CRN: Is Sun gaining market share from IBM or HP or is the overall market growing?
Severa: Sun's classic installed base, which sat on its hands from a procurement point of view the last 2+ years, is buying again. I don't know if Sun lost market share to their competitors as much as end users just weren't buying any capital equipment. Now Sun is better positioned at the volume end with Opteron and Linux running on low-end servers. All those things are better positioned than the last couple of years for Sun.
CRN: What areas of Sun are not growing as fast as servers?
Severa: Areas that still need more attention are storage, particularly network attached storage where they don't really have a product offering. They do on the low end and also at the high end, with Hitachi, but the 9900 is getting long in the tooth, and will get revved from Hitachi later this year. The mid-segment, NAS in particular is a large opportunity, Sun has not been competitive there.

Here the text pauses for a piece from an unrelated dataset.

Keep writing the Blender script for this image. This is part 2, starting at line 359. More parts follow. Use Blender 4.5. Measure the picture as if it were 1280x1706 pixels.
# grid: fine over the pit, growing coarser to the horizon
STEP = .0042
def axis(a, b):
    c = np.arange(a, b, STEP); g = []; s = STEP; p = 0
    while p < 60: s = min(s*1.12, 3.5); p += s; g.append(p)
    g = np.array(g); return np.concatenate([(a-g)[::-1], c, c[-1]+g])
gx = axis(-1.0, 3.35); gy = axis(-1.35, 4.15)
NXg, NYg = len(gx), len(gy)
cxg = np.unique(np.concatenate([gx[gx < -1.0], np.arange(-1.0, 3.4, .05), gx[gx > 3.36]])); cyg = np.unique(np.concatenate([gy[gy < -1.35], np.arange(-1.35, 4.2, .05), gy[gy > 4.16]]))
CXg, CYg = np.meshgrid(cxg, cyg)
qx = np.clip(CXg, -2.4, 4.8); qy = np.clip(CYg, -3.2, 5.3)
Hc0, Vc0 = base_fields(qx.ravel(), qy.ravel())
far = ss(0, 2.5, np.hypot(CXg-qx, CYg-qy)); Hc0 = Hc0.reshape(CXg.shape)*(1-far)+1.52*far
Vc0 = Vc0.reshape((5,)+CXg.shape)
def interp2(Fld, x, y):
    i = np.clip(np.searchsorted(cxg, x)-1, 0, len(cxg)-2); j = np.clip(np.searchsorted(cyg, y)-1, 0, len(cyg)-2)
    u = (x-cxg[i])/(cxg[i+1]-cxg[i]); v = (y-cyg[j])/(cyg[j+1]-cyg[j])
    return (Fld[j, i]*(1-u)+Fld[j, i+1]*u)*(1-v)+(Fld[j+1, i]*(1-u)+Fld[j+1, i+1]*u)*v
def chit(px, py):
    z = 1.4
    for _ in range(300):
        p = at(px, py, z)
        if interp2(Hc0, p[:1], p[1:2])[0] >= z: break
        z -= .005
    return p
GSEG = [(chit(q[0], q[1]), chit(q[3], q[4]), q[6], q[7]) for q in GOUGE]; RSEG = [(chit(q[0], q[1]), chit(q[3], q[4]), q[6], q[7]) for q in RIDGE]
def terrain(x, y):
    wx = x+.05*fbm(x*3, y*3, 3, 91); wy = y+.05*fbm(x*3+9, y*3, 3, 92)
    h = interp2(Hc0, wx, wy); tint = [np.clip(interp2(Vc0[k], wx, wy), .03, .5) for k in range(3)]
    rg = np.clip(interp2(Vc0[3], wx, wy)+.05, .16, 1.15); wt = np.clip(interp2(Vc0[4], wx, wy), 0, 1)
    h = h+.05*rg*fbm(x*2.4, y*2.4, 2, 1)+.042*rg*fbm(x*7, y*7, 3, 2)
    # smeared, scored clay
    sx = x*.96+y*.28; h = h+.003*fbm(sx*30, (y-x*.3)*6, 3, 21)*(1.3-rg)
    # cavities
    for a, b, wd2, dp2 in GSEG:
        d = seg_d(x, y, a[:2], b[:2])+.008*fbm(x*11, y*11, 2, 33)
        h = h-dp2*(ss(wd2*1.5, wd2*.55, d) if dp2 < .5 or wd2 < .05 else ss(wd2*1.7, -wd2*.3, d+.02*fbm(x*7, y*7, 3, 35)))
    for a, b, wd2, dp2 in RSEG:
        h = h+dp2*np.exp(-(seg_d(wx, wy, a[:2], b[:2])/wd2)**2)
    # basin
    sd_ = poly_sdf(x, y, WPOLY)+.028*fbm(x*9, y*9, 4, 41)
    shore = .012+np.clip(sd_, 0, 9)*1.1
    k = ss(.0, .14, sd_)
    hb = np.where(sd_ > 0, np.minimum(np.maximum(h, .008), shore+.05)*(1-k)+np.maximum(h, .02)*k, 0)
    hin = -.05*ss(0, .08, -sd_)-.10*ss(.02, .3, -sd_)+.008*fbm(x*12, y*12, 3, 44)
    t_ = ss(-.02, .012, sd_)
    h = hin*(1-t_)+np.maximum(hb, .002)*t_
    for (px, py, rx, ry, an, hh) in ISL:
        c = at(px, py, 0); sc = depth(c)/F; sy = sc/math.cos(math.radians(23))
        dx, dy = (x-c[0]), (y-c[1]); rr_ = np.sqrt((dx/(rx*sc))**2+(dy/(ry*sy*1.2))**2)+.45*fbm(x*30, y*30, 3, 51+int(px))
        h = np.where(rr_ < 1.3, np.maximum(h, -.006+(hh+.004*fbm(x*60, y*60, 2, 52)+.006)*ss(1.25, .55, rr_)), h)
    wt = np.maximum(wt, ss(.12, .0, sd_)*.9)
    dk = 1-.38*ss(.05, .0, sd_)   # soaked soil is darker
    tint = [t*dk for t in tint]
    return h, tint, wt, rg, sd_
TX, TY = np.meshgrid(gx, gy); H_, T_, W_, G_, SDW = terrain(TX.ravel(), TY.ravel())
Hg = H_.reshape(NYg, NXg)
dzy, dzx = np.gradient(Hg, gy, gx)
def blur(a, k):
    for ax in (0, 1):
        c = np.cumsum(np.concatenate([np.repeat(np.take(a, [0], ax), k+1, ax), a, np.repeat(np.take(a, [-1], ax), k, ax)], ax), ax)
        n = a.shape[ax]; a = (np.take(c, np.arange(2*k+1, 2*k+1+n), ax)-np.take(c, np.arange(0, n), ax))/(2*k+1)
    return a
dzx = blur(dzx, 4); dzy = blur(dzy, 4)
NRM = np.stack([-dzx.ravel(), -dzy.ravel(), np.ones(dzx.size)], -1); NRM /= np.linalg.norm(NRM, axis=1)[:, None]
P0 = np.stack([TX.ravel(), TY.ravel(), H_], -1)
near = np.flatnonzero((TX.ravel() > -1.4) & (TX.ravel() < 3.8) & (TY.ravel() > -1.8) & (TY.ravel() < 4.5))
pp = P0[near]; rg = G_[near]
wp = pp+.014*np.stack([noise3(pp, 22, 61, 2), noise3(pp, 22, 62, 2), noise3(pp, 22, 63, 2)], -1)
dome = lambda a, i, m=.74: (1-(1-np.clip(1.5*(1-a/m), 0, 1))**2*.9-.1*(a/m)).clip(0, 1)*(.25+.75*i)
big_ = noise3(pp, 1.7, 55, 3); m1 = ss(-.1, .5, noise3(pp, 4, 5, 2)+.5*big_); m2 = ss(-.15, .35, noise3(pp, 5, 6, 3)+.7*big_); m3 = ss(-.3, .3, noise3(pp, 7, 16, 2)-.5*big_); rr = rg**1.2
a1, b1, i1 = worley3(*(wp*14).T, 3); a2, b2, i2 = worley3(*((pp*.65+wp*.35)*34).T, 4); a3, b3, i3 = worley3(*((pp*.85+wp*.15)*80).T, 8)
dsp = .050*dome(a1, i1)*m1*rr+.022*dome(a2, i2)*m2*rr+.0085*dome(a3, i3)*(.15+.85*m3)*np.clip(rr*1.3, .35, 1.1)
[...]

On the software side, there's still a lot of controversy. The [Java Enterprise Software] stack and the related economic model at $100 per user, per year, is somewhat threatening to many end users. It really challenges the way they have bought and supported enterprise wide software applications. Schwartz says people would rather have interoperability than best of breed. That may ultimately be true, but it's not the consensus that we see today. People expect best of breed. The idea of trading that for interoperability has not been validated yet. End users expect the various applications to all work together. It's the same with subscription vs. licenses. Ultimately that's maybe what the model evolves to. That argument goes best with the CFO, not the CIO. CFOs aren't making the IT calls about which applications are selected.